Hoy estoy con "El tamaño del infierno" de Arturo Azuela: un libro que me recuerda a Juan Rulfo y a García Márquez. Es muy bueno, pero leyendo algo de dolores y sufrimientos persistentes me distraje a un pensamiento, a una vieja impresión.
He trabajado en muchos juzgados, donde la gente tiene que verter parte de su vida, por lo que mi experiencia sobre lo humano es bien interesante y variada. Hoy recordé que una compañera de oficina, muy guapa y simpática, un día volvió llorando. La había llamado la juez a su despacho. Yo ni me enteré, estaría tomando declaración a alguien. El caso es que después de un tiempo en el que me dio tiempo a decir ¿dónde se habrá metido esta mujer? ¡Vaya café más largo se está echando esta mañana! Volvió.
-¿Te ha pasado algo? ¿Dónde has estado?
-Me llamó la juez para tomar una declaración en su despacho, esto no se podía hacer en la oficina. Ha sido muy fuerte, lo más fuerte que me ha tocado en esta vida. He tomado la declaración a dos hermanas, mujeres casadas ya, bueno: se marcharon de casa de la manera que pudieron. Han contado como su padre abusó de las dos, muy fuerte eso, terrible. Te puedes imaginar, pero ellas lo habían superado, bueno, estaban fuera de casa. Le habían perdonado, estaba hablado en familia con ellas y con su madre, que es una pobre mujer; también ella ha declarado.

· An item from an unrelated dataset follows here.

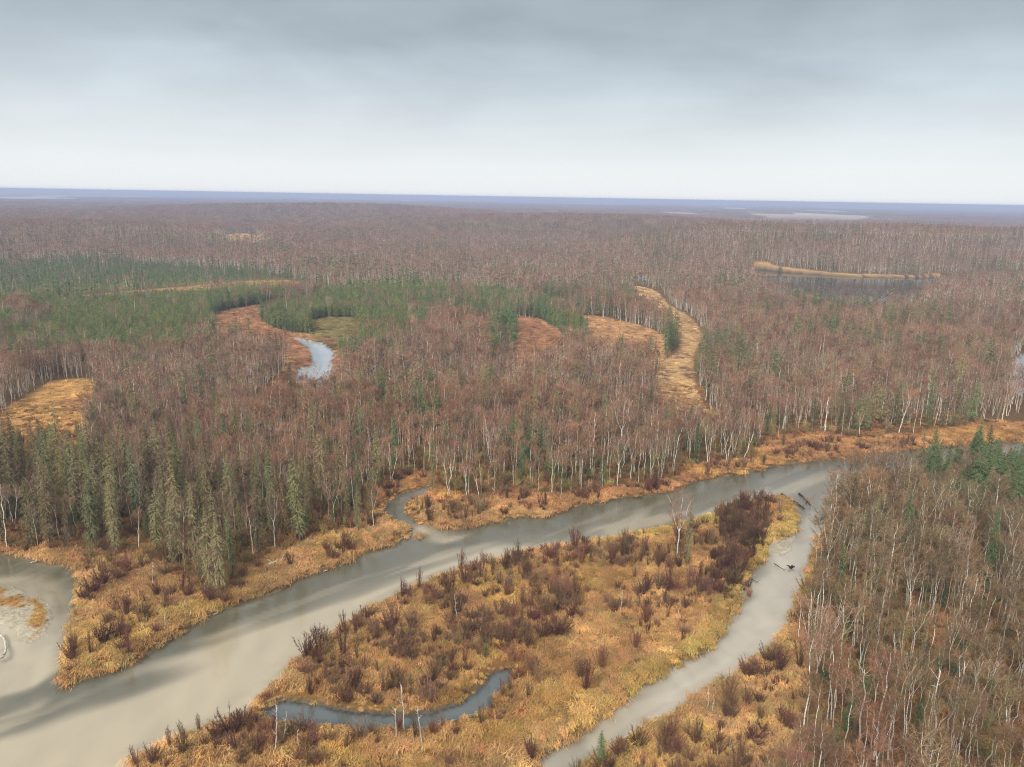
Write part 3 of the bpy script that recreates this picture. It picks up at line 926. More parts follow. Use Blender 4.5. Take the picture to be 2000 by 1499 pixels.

El padre prometíó que nunca más, ellas no querían escándalo ni nada parecido, enterrarlo... Da mucha vergüenza. Se hubieran callado, pero ellas estaban atentas:
Su padre ha empezado a atacar a la pequeña, de trece años, y han decidido ya denunciarle. Y me tocó a mí escribirlo a máquina.
...Me voy tomar café. Me ha dicho la juez que me tome el resto de la mañana libre y lo voy a hacer. No te puedo contar nada más, el expediente lo guarda la juez en su despacho. Es que es mu fuerte, de verdad, muy asqueroso: algunos hombres dan mucho asco.
Recogió su mesa, se encendió un cigarro, porque entonces todavía se fumaba en las oficinas públicas, guardó el paquete y el mechero en su bolso y se fue. Nunca supe más, ni pregunté, ni husmeé, ni olfateé; tampoco me dio tiempo: yo estaba en aquella oficina cubriendo una baja por maternidad y debió de ser al final. El rostro demudado de mi compañera siempre tan alegre me aportó suficiente veracidad y me infundió tremendo pudor sobre aquella tragedia. Fue hace veinticinco años, más o menos.
Hay gente que vive con dolor incrustado. Nada sé si esas mujeres son hoy militantes de algo y lo vocean con voces altisonantes que pueden sonar hasta huecas o exageradas, o, como creo, lo siguen sufriendo en silencio; porque nunca supe quienes fueron, ni si sus hijos varones, si es que los tuvieron, están bien educados en el respeto sexual a la familia, en la interdicción del abuso de superioridad, de la violencia.
Ya escribí que esta es una historia vieja; parece que hoy las casas son más transparentes y que todo se sabría, porque ya no existe eso del respeto ancestral, ni la vergüenza, ni el aplastamiento que supone que el hombre trajera los únicos cuartos que entraban en la casa; afortunadamente. Pero no sabemos, hay infiernos desconocidos por ahí.
Escuchando a Mozart, como estoy haciendo ahora mismo, todo esto parece más irreal.